Teammate Nate Sharpe is known for his tricks that defy gravity. He’s a semi-professional Diabolo juggler. (Check out this amazing video). But his latest trick is an innovation in sanitation – using a bicycle to pump waste out of a pit latrine. Thanks to the generosity of MIT’s Technology Dissemination Fellowship, Nate spent two weeks recently in Nairobi testing the prototype he has developed.

There are many problems with pit latrines – the waste infiltrates the water table, the smell is odorous, and, most importantly, they are very, very difficult to empty. Often, owners simply let the latrine overflow with waste, which then spreads throughout the neighborhoods. There are few other viable options, so owners lack real incentive to improve the condition. Nate found from surveys of locals that the situation gets so bad that residents will band together to pay pit-emptiers themselves. This is yet another powerful example of the premium on being poor.

A typical pit - not at all easy to empty

Then, when pit emptiers show up, they are often shunned by the neighborhood. As one emptier said, “People turn away and act like we are less than human, even though they are the ones who made what we are carrying!”

Nate has designed and developed the first Pedal Powered Poop Pump to solve these challenges. We wrote about his initial design here.

The prototype design

Nate and our team at the University of Nairobi worked with pit latrine operators and our partners at Community Cleaning Services to try out the P4. And the result is…

Nate Teaches How The P4 Works

Field Manager Ken Operates The Pump

And the result is…drumroll…

Waste Pumped!

Success! We have waste transferred from the latrine into a bucket!
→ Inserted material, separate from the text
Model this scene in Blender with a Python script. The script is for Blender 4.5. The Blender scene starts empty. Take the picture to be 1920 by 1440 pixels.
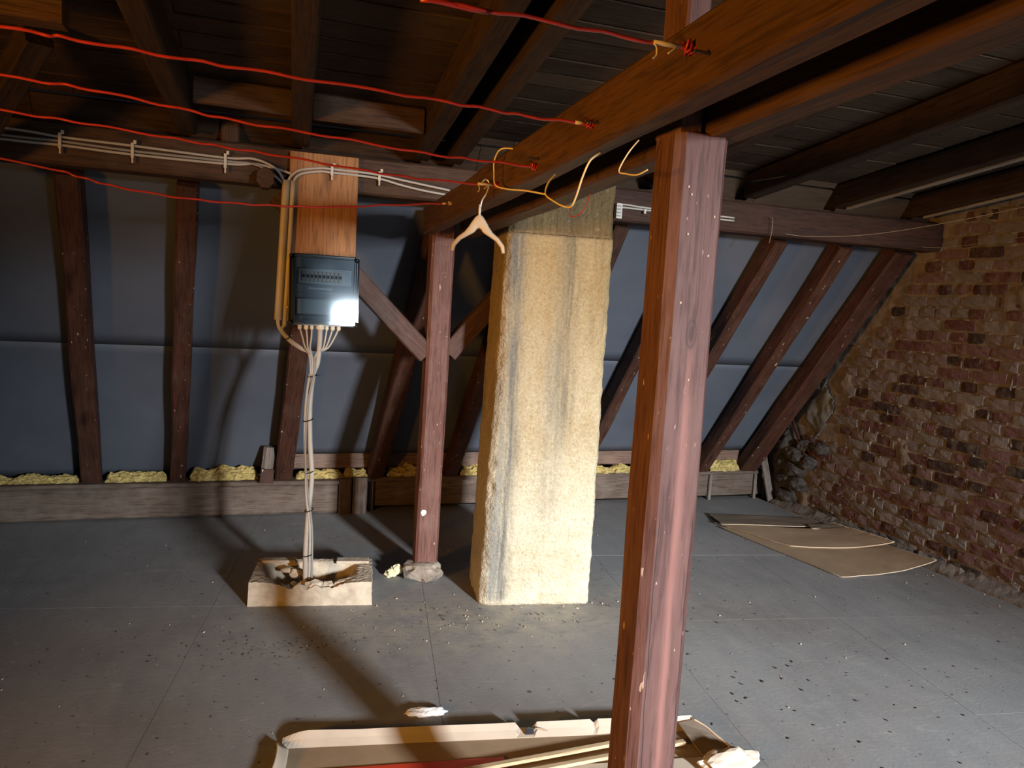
import bpy, bmesh, math, random
from mathutils import Vector, Matrix, noise

S = bpy.context.scene
COL = S.collection
R = random.Random(7)

# ------------------------------------------------------------------ camera, world, lights, exposure
cam_d = bpy.data.cameras.new('camera')
cam_d.sensor_width = 36.0
cam_d.lens = 1435.0 / 1920.0 * 36.0
cam_d.clip_start = 0.02
cam = bpy.data.objects.new('camera', cam_d)
COL.objects.link(cam)
_f = 1435.0
_dy = Vector((480 - 960, 540 - 720, _f)).normalized()
_dx = Vector((5220 - 960, 811 - 720, _f))
_dx = (_dx - _dy * _dx.dot(_dy)).normalized()
_up = _dx.cross(_dy)
if _up.y > 0:
    _up = -_up
# rows: world axes seen from the lens (x right, y down, z forward)
right = Vector((_dx.x, _dy.x, _up.x))
down = Vector((_dx.y, _dy.y, _up.y))
fwd = Vector((_dx.z, _dy.z, _up.z))
m = Matrix.Identity(4)
for i in range(3):
    m[i][0] = right[i]; m[i][1] = -down[i]; m[i][2] = -fwd[i]
m[0][3], m[1][3], m[2][3] = 0.0, 0.0, 1.5
cam.matrix_world = m
S.camera = cam

w = bpy.data.worlds.new('attic_world')
S.world = w
w.use_nodes = True
w.node_tree.nodes['Background'].inputs[0].default_value = (0.55, 0.6, 0.7, 1)
w.node_tree.nodes['Background'].inputs[1].default_value = 0.008


def area_light(name, loc, target, sx, sy, power, color, spread=180):
    d = bpy.data.lights.new(name, 'AREA')
    d.shape = 'RECTANGLE'; d.size = sx; d.size_y = sy
    d.energy = power; d.color = color; d.spread = math.radians(spread)
    o = bpy.data.objects.new(name, d)
    o.location = loc
    o.rotation_euler = (Vector(target) - Vector(loc)).to_track_quat('-Z', 'Y').to_euler()
    COL.objects.link(o)
    return o


# daylight from the window in the wall behind the viewer, a warm bulb further left
area_light('window_daylight', (2.95, -5.0, 2.05), (1.9, 3.3, -0.2), 0.5, 0.6, 120, (0.9, 0.95, 1.0), 44)
area_light('stairwell_light', (-3.0, 0.2, 1.2), (1.0, 2.3, 1.7), 0.35, 0.5, 37, (1.0, 0.44, 0.06), 84)

S.view_settings.view_transform = 'Standard'
S.view_settings.look = 'None'
S.view_settings.gamma = 1.0
S.view_settings.use_curve_mapping = False
S.view_settings.exposure = 0.0


# ------------------------------------------------------------------ materials
def new_mat(name):
    mt = bpy.data.materials.new(name)
    mt.use_nodes = True
    nt = mt.node_tree
    b = nt.nodes['Principled BSDF']
    return mt, nt, b


class N:
    """tiny node-graph helper"""
    def __init__(self, nt):
        self.nt = nt
    def n(self, t, **kw):
        x = self.nt.nodes.new(t)
        for k, v in kw.items():
            setattr(x, k, v)
        return x
    def link(self, a, b):
        self.nt.links.new(a, b)
    def coord(self, kind='Object'):
        return self.n('ShaderNodeTexCoord').outputs[kind]
    def pos(self):
        return self.n('ShaderNodeNewGeometry').outputs['Position']
    def rand(self):
        return self.n('ShaderNodeObjectInfo').outputs['Random']
    def mapped(self, src, scale=(1, 1, 1), loc=(0, 0, 0)):
        x = self.n('ShaderNodeMapping')
        x.inputs['Scale'].default_value = scale
        x.inputs['Location'].default_value = loc
        self.link(src, x.inputs['Vector'])
        return x.outputs[0]
    def noise(self, vec, scale, detail=4, rough=0.55, dist=0.0):
        x = self.n('ShaderNodeTexNoise')
        x.inputs['Scale'].default_value = scale
        x.inputs['Detail'].default_value = detail
        x.inputs['Roughness'].default_value = rough
        x.inputs['Distortion'].default_value = dist
        self.link(vec, x.inputs['Vector'])
        return x.outputs['Fac']
    def ramp(self, fac, stops):
        x = self.n('ShaderNodeValToRGB')
        e = x.color_ramp.elements
        while len(e) < len(stops):
            e.new(0.5)
        for el, (p, c) in zip(e, stops):
            el.position = p
            el.color = (c, c, c, 1) if isinstance(c, (int, float)) else (*c, 1)
        self.link(fac, x.inputs[0])
        return x.outputs[0]
    def mix(self, fac, a, b, mode='MIX'):
        x = self.n('ShaderNodeMix', data_type='RGBA', blend_type=mode)
        for v, s in ((fac, x.inputs[0]), (a, x.inputs[6]), (b, x.inputs[7])):
            if isinstance(v, (int, float)):
                s.default_value = v if s.type == 'VALUE' else (v, v, v, 1)
            elif isinstance(v, tuple):
                s.default_value = (*v, 1)
            else:
                self.link(v, s)
        return x.outputs[2]
    def math(self, op, a, b=None):
        x = self.n('ShaderNodeMath', operation=op)
        for v, s in ((a, x.inputs[0]), (b, x.inputs[1])):
            if v is None:
                continue
            if isinstance(v, (int, float)):
                s.default_value = v
            else:
                self.link(v, s)
        return x.outputs[0]
    def sep(self, vec):
        x = self.n('ShaderNodeSeparateXYZ')
        self.link(vec, x.inputs[0])
        return x.outputs
    def bump(self, h, strength, dist, b):
        x = self.n('ShaderNodeBump')
        x.inputs['Strength'].default_value = strength
        x.inputs['Distance'].default_value = dist
        self.link(h, x.inputs['Height'])
        self.link(x.outputs[0], b.inputs['Normal'])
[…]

The feedback from the testing was excellent. The emptiers were surprised at just how effective and easy-to-use the bicycle was. The new technology has a certain “cool” factor which residents liked. But more importantly, the P4 offered a clean, hygienic and non-smelly solution, which people felt would decrease social stigmas that the pit-emptiers face. Finally, one other benefit was that only one pit-emptier was needed to operate the P4. In traditional emptying methods, three people are needed and they subsequently divide the profits. This not only will make for more efficient operations, but greater incentive for each of the pit-latrine operators to be out there educating and offering a new service.